─── PROVIDED MATERIAL

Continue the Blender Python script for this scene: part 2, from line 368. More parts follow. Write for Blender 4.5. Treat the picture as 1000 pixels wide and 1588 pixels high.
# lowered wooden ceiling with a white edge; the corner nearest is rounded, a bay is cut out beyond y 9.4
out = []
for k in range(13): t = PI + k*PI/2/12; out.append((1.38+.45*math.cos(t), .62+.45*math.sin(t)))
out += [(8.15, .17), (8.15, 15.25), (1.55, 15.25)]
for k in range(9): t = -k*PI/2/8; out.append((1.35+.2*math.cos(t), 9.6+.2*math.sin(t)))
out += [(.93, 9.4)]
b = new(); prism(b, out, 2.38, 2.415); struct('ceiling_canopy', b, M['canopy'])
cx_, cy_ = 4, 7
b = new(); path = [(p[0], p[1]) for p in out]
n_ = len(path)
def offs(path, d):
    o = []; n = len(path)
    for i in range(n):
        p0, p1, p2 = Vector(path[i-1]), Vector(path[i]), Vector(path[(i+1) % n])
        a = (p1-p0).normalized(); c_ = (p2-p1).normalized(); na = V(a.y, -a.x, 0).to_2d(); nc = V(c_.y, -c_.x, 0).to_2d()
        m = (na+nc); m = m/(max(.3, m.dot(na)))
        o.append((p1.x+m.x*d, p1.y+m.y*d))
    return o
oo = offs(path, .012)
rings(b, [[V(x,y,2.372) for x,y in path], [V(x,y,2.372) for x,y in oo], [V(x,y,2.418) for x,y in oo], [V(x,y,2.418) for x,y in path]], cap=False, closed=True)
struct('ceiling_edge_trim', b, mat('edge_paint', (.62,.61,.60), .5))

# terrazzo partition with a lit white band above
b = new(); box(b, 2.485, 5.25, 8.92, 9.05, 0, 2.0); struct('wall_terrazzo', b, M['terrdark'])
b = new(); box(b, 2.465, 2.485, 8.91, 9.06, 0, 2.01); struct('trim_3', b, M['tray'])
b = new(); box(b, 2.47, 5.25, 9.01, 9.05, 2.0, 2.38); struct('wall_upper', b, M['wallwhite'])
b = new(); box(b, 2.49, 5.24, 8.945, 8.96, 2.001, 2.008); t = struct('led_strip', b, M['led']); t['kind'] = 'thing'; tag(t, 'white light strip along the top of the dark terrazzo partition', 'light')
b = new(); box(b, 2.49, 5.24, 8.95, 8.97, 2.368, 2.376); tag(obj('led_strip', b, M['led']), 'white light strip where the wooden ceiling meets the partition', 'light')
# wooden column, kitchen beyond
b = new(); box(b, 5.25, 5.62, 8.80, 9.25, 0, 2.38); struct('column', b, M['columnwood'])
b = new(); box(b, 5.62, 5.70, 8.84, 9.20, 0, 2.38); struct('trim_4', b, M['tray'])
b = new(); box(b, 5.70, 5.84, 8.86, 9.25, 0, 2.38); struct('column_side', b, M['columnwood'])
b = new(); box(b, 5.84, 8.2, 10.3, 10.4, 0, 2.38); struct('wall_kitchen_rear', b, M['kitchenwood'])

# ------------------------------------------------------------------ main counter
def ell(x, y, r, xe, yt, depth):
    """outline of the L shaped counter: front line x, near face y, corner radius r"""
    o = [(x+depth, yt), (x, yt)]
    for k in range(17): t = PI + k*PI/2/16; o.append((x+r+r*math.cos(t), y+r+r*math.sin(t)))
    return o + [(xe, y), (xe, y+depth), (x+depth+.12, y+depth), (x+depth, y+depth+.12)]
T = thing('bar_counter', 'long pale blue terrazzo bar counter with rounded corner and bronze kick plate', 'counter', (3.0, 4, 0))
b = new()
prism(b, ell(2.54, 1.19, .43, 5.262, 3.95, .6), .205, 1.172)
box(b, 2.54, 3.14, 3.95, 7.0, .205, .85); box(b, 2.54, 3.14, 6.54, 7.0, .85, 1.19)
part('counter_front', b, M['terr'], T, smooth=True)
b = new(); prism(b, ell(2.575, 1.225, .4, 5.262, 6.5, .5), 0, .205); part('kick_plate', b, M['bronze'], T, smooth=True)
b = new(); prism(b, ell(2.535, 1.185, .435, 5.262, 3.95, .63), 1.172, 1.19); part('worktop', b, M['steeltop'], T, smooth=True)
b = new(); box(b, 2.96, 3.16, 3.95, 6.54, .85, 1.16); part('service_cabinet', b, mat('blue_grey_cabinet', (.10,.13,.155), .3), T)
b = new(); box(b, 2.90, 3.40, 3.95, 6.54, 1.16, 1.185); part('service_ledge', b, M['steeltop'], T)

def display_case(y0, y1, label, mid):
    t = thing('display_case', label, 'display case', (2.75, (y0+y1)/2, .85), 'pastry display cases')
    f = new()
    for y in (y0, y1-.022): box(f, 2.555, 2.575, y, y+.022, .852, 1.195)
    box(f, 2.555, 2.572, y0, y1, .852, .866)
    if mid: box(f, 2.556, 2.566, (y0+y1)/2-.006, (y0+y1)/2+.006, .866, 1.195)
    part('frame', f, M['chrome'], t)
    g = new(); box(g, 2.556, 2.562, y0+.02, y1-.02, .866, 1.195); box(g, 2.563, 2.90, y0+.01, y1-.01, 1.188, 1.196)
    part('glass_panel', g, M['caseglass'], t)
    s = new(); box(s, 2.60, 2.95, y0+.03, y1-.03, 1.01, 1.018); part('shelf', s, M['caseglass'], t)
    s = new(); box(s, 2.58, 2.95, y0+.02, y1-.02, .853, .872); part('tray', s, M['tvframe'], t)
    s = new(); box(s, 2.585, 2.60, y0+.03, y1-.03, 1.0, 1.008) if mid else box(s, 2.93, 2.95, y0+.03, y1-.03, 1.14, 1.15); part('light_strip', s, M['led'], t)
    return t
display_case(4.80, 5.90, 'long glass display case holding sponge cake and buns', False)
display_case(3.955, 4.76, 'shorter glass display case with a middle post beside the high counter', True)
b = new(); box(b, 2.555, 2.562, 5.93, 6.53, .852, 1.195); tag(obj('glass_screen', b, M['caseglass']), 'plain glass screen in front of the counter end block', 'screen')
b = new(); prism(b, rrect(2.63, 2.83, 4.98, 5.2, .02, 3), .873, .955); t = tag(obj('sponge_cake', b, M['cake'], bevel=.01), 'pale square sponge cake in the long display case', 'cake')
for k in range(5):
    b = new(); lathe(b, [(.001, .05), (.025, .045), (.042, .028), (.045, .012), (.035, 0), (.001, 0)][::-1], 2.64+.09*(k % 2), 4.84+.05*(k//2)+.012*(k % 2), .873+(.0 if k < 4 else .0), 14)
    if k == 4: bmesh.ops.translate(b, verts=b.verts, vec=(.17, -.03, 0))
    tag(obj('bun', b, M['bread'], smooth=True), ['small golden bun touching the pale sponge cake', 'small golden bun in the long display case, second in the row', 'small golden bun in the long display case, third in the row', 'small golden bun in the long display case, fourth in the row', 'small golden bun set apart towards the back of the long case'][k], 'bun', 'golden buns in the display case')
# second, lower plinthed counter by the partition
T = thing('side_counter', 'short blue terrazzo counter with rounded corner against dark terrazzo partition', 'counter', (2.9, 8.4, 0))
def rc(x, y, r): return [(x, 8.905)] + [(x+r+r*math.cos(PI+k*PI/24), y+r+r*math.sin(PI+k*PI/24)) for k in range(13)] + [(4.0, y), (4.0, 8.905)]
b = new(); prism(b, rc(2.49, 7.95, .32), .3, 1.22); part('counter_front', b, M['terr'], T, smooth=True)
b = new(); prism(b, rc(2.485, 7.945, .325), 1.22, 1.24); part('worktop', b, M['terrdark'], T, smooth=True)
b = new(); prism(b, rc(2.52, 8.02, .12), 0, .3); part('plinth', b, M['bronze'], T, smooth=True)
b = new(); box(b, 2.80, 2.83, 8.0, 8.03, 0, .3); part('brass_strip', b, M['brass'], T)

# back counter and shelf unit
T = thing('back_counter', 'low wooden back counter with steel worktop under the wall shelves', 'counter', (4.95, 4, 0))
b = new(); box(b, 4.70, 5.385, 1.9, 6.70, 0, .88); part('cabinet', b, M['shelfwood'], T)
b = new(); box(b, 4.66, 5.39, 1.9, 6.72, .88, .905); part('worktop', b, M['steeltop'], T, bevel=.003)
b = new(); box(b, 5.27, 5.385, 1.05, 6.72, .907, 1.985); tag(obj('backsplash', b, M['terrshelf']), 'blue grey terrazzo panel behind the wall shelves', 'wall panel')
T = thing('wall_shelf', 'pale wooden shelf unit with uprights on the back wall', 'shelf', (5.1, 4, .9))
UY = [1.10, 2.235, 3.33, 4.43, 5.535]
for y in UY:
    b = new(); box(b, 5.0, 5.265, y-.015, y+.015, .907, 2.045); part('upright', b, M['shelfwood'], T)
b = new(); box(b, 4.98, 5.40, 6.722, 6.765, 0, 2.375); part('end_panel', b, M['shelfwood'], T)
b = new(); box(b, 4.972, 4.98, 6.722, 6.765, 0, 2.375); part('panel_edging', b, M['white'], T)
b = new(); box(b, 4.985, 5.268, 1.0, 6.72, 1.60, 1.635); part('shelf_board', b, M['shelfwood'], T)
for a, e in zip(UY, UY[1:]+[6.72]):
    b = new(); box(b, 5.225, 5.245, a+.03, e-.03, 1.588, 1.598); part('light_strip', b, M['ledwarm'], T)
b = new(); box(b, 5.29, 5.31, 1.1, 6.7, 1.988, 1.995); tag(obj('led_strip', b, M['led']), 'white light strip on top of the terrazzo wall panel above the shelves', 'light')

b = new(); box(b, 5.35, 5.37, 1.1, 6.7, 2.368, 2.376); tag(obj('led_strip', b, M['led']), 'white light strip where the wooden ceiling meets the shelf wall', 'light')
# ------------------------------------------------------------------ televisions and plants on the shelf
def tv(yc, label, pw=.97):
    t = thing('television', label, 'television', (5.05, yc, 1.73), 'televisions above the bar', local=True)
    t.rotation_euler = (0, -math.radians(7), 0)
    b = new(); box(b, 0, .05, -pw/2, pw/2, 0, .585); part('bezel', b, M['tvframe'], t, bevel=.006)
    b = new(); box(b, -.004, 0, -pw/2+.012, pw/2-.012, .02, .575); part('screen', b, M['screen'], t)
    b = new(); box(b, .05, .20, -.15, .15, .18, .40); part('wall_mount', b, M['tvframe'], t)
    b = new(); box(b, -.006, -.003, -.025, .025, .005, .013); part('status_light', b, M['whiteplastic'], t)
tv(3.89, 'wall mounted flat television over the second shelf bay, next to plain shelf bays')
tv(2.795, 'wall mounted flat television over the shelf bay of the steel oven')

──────

**DIRECTION**: Return exactly the lines that run from the top of the listing above to the line containing "mat('edge_paint', (.62,.61,.60), .5))", please, keeping both end lines and leaving out everything else.

**OUTPUT OF THE EXERCISE**:
Continue the Blender Python script for this scene: part 2, from line 368. More parts follow. Write for Blender 4.5. Treat the picture as 1000 pixels wide and 1588 pixels high.
# lowered wooden ceiling with a white edge; the corner nearest is rounded, a bay is cut out beyond y 9.4
out = []
for k in range(13): t = PI + k*PI/2/12; out.append((1.38+.45*math.cos(t), .62+.45*math.sin(t)))
out += [(8.15, .17), (8.15, 15.25), (1.55, 15.25)]
for k in range(9): t = -k*PI/2/8; out.append((1.35+.2*math.cos(t), 9.6+.2*math.sin(t)))
out += [(.93, 9.4)]
b = new(); prism(b, out, 2.38, 2.415); struct('ceiling_canopy', b, M['canopy'])
cx_, cy_ = 4, 7
b = new(); path = [(p[0], p[1]) for p in out]
n_ = len(path)
def offs(path, d):
    o = []; n = len(path)
    for i in range(n):
        p0, p1, p2 = Vector(path[i-1]), Vector(path[i]), Vector(path[(i+1) % n])
        a = (p1-p0).normalized(); c_ = (p2-p1).normalized(); na = V(a.y, -a.x, 0).to_2d(); nc = V(c_.y, -c_.x, 0).to_2d()
        m = (na+nc); m = m/(max(.3, m.dot(na)))
        o.append((p1.x+m.x*d, p1.y+m.y*d))
    return o
oo = offs(path, .012)
rings(b, [[V(x,y,2.372) for x,y in path], [V(x,y,2.372) for x,y in oo], [V(x,y,2.418) for x,y in oo], [V(x,y,2.418) for x,y in path]], cap=False, closed=True)
struct('ceiling_edge_trim', b, mat('edge_paint', (.62,.61,.60), .5))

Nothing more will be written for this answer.